Exercise brief — Copy out every line exactly, passing over the pictures.

# start of Source data

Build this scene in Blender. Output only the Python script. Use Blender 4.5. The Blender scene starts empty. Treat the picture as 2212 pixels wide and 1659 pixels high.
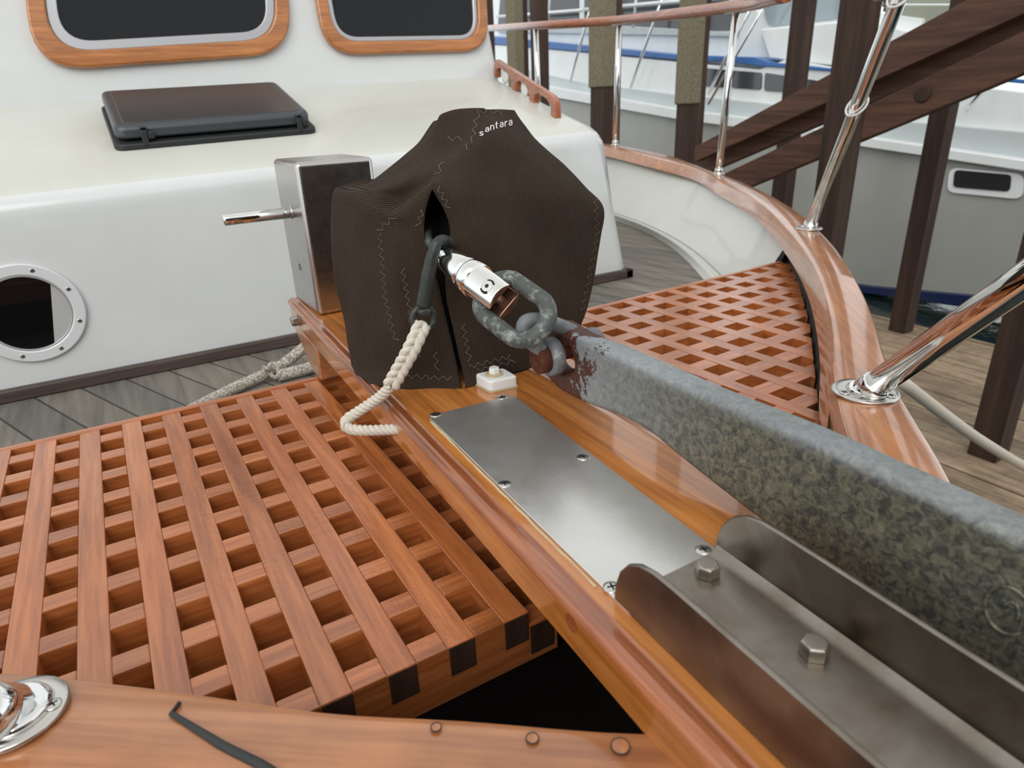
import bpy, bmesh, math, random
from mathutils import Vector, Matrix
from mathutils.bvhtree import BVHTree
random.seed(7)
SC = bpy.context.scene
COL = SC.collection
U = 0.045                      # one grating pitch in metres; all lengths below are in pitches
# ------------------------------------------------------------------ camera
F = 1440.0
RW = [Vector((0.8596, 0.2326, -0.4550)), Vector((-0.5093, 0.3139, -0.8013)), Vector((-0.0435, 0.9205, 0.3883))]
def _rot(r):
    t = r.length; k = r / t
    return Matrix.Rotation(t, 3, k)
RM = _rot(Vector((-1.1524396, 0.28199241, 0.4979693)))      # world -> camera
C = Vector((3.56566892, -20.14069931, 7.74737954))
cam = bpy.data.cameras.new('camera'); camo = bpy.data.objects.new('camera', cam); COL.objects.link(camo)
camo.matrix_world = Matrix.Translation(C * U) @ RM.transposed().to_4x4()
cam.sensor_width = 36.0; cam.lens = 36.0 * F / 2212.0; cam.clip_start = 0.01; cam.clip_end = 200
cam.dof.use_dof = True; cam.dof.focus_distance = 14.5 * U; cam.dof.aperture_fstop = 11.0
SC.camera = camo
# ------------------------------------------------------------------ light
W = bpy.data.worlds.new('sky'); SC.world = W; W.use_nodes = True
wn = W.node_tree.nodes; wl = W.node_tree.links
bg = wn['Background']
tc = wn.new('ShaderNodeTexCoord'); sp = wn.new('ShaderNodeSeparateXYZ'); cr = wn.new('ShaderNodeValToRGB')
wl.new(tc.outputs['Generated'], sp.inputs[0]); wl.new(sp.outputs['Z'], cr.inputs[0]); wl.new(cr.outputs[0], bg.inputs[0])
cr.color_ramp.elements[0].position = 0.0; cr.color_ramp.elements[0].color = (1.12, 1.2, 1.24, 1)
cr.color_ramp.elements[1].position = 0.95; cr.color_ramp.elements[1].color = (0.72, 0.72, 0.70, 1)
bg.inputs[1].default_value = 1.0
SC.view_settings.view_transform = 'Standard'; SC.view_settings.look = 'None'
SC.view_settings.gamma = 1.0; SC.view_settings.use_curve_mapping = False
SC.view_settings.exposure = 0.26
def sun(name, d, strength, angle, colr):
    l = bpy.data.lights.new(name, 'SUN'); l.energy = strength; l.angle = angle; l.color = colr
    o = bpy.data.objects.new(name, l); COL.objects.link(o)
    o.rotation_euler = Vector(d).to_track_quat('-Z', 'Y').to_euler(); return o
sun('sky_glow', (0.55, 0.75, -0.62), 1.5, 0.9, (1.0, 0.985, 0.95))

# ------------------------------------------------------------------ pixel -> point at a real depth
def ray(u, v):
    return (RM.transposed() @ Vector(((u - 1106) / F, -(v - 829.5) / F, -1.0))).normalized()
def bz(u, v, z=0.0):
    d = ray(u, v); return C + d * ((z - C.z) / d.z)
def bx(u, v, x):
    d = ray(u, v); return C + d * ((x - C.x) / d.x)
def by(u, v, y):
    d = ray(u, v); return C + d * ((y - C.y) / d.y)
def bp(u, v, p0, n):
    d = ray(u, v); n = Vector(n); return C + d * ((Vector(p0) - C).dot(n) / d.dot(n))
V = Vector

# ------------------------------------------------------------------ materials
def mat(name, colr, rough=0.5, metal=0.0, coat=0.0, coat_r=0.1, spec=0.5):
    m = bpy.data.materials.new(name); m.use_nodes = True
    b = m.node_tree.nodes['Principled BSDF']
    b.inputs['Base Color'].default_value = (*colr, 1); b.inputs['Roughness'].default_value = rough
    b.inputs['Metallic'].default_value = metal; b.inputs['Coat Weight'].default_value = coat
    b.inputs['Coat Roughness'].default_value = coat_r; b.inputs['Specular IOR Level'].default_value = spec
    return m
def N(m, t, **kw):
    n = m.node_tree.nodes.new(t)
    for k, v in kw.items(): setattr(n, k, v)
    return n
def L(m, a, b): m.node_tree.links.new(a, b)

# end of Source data

Response for this exercise —
Build this scene in Blender. Output only the Python script. Use Blender 4.5. The Blender scene starts empty. Treat the picture as 2212 pixels wide and 1659 pixels high.
import bpy, bmesh, math, random
from mathutils import Vector, Matrix
from mathutils.bvhtree import BVHTree
random.seed(7)
SC = bpy.context.scene
COL = SC.collection
U = 0.045                      # one grating pitch in metres; all lengths below are in pitches
# ------------------------------------------------------------------ camera
F = 1440.0
RW = [Vector((0.8596, 0.2326, -0.4550)), Vector((-0.5093, 0.3139, -0.8013)), Vector((-0.0435, 0.9205, 0.3883))]
def _rot(r):
    t = r.length; k = r / t
    return Matrix.Rotation(t, 3, k)
RM = _rot(Vector((-1.1524396, 0.28199241, 0.4979693)))      # world -> camera
C = Vector((3.56566892, -20.14069931, 7.74737954))
cam = bpy.data.cameras.new('camera'); camo = bpy.data.objects.new('camera', cam); COL.objects.link(camo)
camo.matrix_world = Matrix.Translation(C * U) @ RM.transposed().to_4x4()
cam.sensor_width = 36.0; cam.lens = 36.0 * F / 2212.0; cam.clip_start = 0.01; cam.clip_end = 200
cam.dof.use_dof = True; cam.dof.focus_distance = 14.5 * U; cam.dof.aperture_fstop = 11.0
SC.camera = camo
# ------------------------------------------------------------------ light
W = bpy.data.worlds.new('sky'); SC.world = W; W.use_nodes = True
wn = W.node_tree.nodes; wl = W.node_tree.links
bg = wn['Background']
tc = wn.new('ShaderNodeTexCoord'); sp = wn.new('ShaderNodeSeparateXYZ'); cr = wn.new('ShaderNodeValToRGB')
wl.new(tc.outputs['Generated'], sp.inputs[0]); wl.new(sp.outputs['Z'], cr.inputs[0]); wl.new(cr.outputs[0], bg.inputs[0])
cr.color_ramp.elements[0].position = 0.0; cr.color_ramp.elements[0].color = (1.12, 1.2, 1.24, 1)
cr.color_ramp.elements[1].position = 0.95; cr.color_ramp.elements[1].color = (0.72, 0.72, 0.70, 1)
bg.inputs[1].default_value = 1.0
SC.view_settings.view_transform = 'Standard'; SC.view_settings.look = 'None'
SC.view_settings.gamma = 1.0; SC.view_settings.use_curve_mapping = False
SC.view_settings.exposure = 0.26
def sun(name, d, strength, angle, colr):
    l = bpy.data.lights.new(name, 'SUN'); l.energy = strength; l.angle = angle; l.color = colr
    o = bpy.data.objects.new(name, l); COL.objects.link(o)
    o.rotation_euler = Vector(d).to_track_quat('-Z', 'Y').to_euler(); return o
sun('sky_glow', (0.55, 0.75, -0.62), 1.5, 0.9, (1.0, 0.985, 0.95))

# ------------------------------------------------------------------ pixel -> point at a real depth
def ray(u, v):
    return (RM.transposed() @ Vector(((u - 1106) / F, -(v - 829.5) / F, -1.0))).normalized()
def bz(u, v, z=0.0):
    d = ray(u, v); return C + d * ((z - C.z) / d.z)
def bx(u, v, x):
    d = ray(u, v); return C + d * ((x - C.x) / d.x)
def by(u, v, y):
    d = ray(u, v); return C + d * ((y - C.y) / d.y)
def bp(u, v, p0, n):
    d = ray(u, v); n = Vector(n); return C + d * ((Vector(p0) - C).dot(n) / d.dot(n))
V = Vector

# ------------------------------------------------------------------ materials
def mat(name, colr, rough=0.5, metal=0.0, coat=0.0, coat_r=0.1, spec=0.5):
    m = bpy.data.materials.new(name); m.use_nodes = True
    b = m.node_tree.nodes['Principled BSDF']
    b.inputs['Base Color'].default_value = (*colr, 1); b.inputs['Roughness'].default_value = rough
    b.inputs['Metallic'].default_value = metal; b.inputs['Coat Weight'].default_value = coat
    b.inputs['Coat Roughness'].default_value = coat_r; b.inputs['Specular IOR Level'].default_value = spec
    return m
def N(m, t, **kw):
    n = m.node_tree.nodes.new(t)
    for k, v in kw.items(): setattr(n, k, v)
    return n
def L(m, a, b): m.node_tree.links.new(a, b)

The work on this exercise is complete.